Şu anda iktidarı elinde tutan AK Parti’ye, Ana
Muhalefet Cumhuriyet Halk Partisi’ne ve diğer sorumlu konumdaki herkese bunun
için ciddi görev ve sorumluluk düşüyor. Ya sağduyu ile hareket edip çağın ve
zamanın gereğini yapacaklar, ya da kör tutkularının esiri olup zamanı geçmiş yanlış
politikaları sürdürerek, ayak sürüyerek ülkeye zaman kaybettirecekler ve
bölgede büyüyen yangın herkesi yutacak.
Türkiye’nin, Kürdistan’ın, bir bütün olarak
halklarımızın gerek duyduğu barış ve demokrasidir; özgür yaşamaktır, iştir,
ekmektir, sağlam bir konut, temiz bir çevre, güzel bir doğadır.
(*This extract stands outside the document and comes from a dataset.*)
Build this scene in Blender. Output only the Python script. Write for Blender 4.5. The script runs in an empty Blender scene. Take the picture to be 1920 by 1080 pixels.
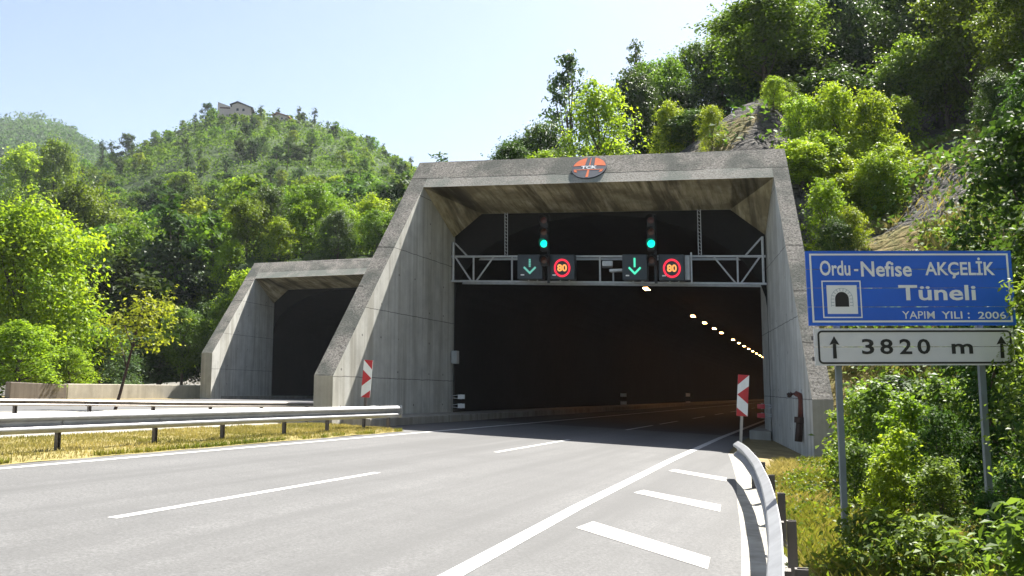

Dünya barış gününde bir kez daha tüm barışsever ve
demokrat insanları el ele vermeye çağırıyoruz. Barış ve özgürlük mücadelesi
salt yüksek koltuklarda oturan kısa görüşlülere, geçmişin dar kalıplarından
kurtulamayanlara, dar çıkarlarını toplumun ve insanlığın geleceğine tercih
edenlere bırakılamayacak kadar ciddi bir iştir.
Bu hepimizin işidir. En başta da barışa, özgürlüğe
ve insanca bir hayata gerek duyanların işidir.
Barış ve özgürlük için bazen, zorunlu olarak,
zalimlere ve saldırganlara karşı elde silah savaşılır.
Ama asıl zafer barışı ve özgürlüğü istemekle,
savaştan beslenen zorbaların ardından gitmemekle sağlanabilir. Barışı ve
özgürlüğü elde etmek, bu yolda el ele veren bilinçli kitlelerle mümkündür.
İnsanlığın silahları gömeceği, savaşlara son
vereceği, özgür ve barışçı bir dünya için el ele!